AS COUNSEL FILED BY PLAINTIFF’S ATTORNEY BEFORE ISSUING

2. ITS DECISION THEREBY VIOLATING PLAINTIFF-APPELLANT’S

DUE PROCESS RIGHT TO A FAIR CONSIDERATION OF HIS

PLEADING.

Facts

{¶ 3} The trial court adopted the magistrate’s findings of fact, which are

summarized as follows.

{¶ 4} The parties married on September 17, 2005. One child was born during the

marriage. While married, appellant earned an annual income of $120,000 and appellee

earned $29,500. Appellant paid for living expenses and appellee paid for luxury items.

{¶ 5} On May 22, 2014, appellant filed for divorce. The case proceeded to trial,

which was held on October 28, 2015.

{¶ 6} During trial, the parties stipulated that appellee would be residential parent

and legal guardian of their child. Appellant was to provide health insurance and pay

child support “at the monthly amount established by the Court.” Further, appellant

agreed to visitation every other weekend during the academic year and every other week

during the summer. The court found the custody and visitation terms proposed consistent

with the best interests of the child and adopted them.

{¶ 7} On November 4, 2015, the magistrate issued a decision, and findings of fact

and conclusions of law. The court awarded appellee a monthly child support sum of

$1,259.40, and monthly spousal support of $500. The spousal support award was set to

continue for an 18-month period.

3. {¶ 8} On November 13, 2015, appellant objected to the magistrate’s decision. At

that point, the trial court had not been supplied with the transcript for review. Thus the

court gave appellant 30 days, after December 4, 2016, to supplement the record and

objection with a transcript or affidavit. No supplement was filed, and the court proceeded

to review the magistrate’s decision without the transcript of the proceedings.

{¶ 9} On March 28, 2016, appellant’s counsel moved the court to withdraw. The

record had yet to be supplemented and the court proceeded to judgment on that day. The

trial court affirmed the magistrate’s order in its entirety. The parties were then given an

opportunity to prepare a proposed judgment. Appellee’s counsel prepared the proposed

judgment and the trial court adopted the entry. On May 17, 2016, the parties were

granted a divorce.

{¶ 10} On June 15, 2016, appellant filed a notice of appeal. On August 24, 2016,

the transcript of the October 28, 2015 proceedings was transmitted for appellate review.
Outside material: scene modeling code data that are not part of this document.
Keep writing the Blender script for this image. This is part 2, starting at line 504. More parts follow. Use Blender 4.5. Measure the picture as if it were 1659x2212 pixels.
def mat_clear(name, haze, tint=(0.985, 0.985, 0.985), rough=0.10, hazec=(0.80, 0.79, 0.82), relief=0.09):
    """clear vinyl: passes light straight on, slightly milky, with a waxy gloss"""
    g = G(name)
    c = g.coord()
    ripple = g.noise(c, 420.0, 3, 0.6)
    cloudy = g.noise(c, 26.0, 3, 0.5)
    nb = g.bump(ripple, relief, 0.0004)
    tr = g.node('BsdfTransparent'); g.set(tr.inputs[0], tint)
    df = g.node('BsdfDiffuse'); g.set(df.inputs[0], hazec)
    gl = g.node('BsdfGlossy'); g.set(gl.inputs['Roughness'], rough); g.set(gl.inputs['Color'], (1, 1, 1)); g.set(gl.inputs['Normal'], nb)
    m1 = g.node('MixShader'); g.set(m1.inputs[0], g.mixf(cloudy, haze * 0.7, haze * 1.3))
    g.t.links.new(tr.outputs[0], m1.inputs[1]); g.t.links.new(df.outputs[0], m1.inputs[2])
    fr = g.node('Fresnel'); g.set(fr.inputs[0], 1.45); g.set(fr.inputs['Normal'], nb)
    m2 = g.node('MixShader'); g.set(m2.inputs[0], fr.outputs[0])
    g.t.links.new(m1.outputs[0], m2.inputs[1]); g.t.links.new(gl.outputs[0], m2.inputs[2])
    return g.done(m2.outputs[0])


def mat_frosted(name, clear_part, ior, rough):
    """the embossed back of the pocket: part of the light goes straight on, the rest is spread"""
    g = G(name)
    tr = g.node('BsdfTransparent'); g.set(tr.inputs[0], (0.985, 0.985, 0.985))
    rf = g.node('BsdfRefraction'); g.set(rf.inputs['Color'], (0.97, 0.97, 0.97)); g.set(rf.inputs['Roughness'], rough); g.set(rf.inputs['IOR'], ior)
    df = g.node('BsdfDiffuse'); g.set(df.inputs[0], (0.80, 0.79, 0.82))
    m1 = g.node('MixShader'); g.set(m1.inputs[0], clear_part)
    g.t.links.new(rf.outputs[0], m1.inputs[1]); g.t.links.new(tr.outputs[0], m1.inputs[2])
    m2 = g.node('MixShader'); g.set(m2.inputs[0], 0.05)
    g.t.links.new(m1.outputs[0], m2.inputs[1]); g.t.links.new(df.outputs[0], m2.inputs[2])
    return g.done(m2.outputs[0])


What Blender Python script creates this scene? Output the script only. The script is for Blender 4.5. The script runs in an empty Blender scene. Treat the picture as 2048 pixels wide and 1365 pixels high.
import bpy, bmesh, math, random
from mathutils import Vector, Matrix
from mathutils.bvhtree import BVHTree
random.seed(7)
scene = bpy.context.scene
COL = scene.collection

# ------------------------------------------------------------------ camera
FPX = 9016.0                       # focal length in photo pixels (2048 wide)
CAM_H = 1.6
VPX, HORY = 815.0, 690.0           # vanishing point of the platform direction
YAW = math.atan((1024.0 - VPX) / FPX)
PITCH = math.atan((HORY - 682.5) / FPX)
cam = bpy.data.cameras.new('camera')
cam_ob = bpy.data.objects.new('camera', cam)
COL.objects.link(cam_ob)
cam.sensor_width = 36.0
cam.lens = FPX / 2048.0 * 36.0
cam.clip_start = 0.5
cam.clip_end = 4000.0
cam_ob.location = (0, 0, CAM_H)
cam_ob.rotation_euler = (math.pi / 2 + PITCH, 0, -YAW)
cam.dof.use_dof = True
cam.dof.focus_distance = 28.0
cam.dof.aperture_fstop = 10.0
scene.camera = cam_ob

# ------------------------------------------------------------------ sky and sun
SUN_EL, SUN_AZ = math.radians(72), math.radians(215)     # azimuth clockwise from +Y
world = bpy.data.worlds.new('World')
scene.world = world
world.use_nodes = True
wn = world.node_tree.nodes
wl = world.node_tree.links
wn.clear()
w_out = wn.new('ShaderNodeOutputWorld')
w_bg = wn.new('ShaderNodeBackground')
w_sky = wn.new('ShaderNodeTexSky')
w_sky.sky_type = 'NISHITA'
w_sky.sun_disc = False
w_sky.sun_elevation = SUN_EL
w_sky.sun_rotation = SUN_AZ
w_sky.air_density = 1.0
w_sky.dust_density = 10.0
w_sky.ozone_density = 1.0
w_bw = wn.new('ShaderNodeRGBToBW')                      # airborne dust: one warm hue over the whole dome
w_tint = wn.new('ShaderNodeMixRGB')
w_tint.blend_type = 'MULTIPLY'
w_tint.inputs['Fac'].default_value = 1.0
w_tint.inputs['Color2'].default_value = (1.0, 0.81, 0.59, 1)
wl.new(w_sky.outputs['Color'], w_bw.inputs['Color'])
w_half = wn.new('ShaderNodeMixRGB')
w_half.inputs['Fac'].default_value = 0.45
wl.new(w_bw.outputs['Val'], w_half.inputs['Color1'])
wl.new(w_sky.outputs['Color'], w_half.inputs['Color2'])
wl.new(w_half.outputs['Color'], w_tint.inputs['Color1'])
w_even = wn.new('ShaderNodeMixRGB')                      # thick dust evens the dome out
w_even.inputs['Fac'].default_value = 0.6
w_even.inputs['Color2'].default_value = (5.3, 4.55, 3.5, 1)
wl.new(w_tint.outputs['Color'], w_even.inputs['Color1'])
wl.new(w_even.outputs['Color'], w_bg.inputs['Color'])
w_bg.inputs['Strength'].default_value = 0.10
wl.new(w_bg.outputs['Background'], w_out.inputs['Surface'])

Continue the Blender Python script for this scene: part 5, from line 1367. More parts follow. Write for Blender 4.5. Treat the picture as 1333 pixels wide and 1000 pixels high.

On September 21, 2016, appellee filed a motion to strike the transcript, arguing that it

was not part of the record when the trial court reviewed the magistrate’s decision. On

December 6, 2016, this court placed the motion to strike “in abeyance pending

submission of th[e] matter for determination.” Appellant now timely appeals the May 17,

2016 judgment.

Standard of Review

{¶ 11} Upon appellate review, where the objecting party failed to provide a

transcript or affidavit to the trial court in support of his objection, the court is limited to

4. determining whether the trial court abused its discretion in modifying or adopting the

magistrate’s decision. State ex rel. Duncan v. Chippewa Twp. Trustees, 73 Ohio St.3d

728, 730, 654 N.E.2d 1254 (1995); Helmke v. Helmke, 6th Dist. Ottawa No. OT-04-029,

2005-Ohio-1388, ¶ 16. An abuse of discretion is more than an error of judgment; it

implies the trial court was unreasonable, arbitrary, or unconscionable in its ruling.

Blakemore v. Blakemore, 5 Ohio St.3d 217, 219, 450 N.E.2d 1140 (1983).

{¶ 12} When applying the abuse of discretion standard, an appellate court may not

substitute its judgment for that of the trial court. Berk v. Matthews, 53 Ohio St.3d 161,

169, 559 N.E.2d 1301 (1990). Consequently, “when portions of the transcript necessary

for resolution of assigned errors are omitted from the record, the reviewing court has

nothing to pass upon and thus, as to those assigned errors, the court has no choice but to

presume the validity of the lower court’s proceedings and affirm.” Knapp v. Edwards

Laboratories, 61 Ohio St.2d 197, 199, 400 N.E.2d 384 (1980).

Law and Analysis

{¶ 13} In this case, appellant filed an objection to the magistrate’s decision,

however, failed to order and file a transcript of the trial. Therefore, we examine his four

assignments mindful that we do not have a complete transcript of evidence and testimony

presented.

5. Spousal Support Award and Duration

{¶ 14} In his first and second assignments of error, appellant argues the trial court

erred in awarding appellee $500 in spousal support for an 18-month period. Appellee

contends the award was supported by competent, credible evidence.

{¶ 15} Even though a trial court has broad discretion in awarding spousal support,

its determination of whether spousal support, including the nature, amount, duration and

terms of payment, is appropriate and reasonable, are controlled by the factors in R.C.

3105.18(C)(1). Crites v. Crites, 6th Dist. Wood Nos. WD-04-034, WD-04-042, 2004-

Ohio-6162, ¶ 26-27. Although a trial court need not enumerate each R.C. 3105.18(C)(1)

factor, it must demonstrate that it considered all the “relevant factors.” Allan v. Allan, 6th

Dist. Sandusky Nos. S-12-017, S-12-023, 2013-Ohio-1475, ¶ 11.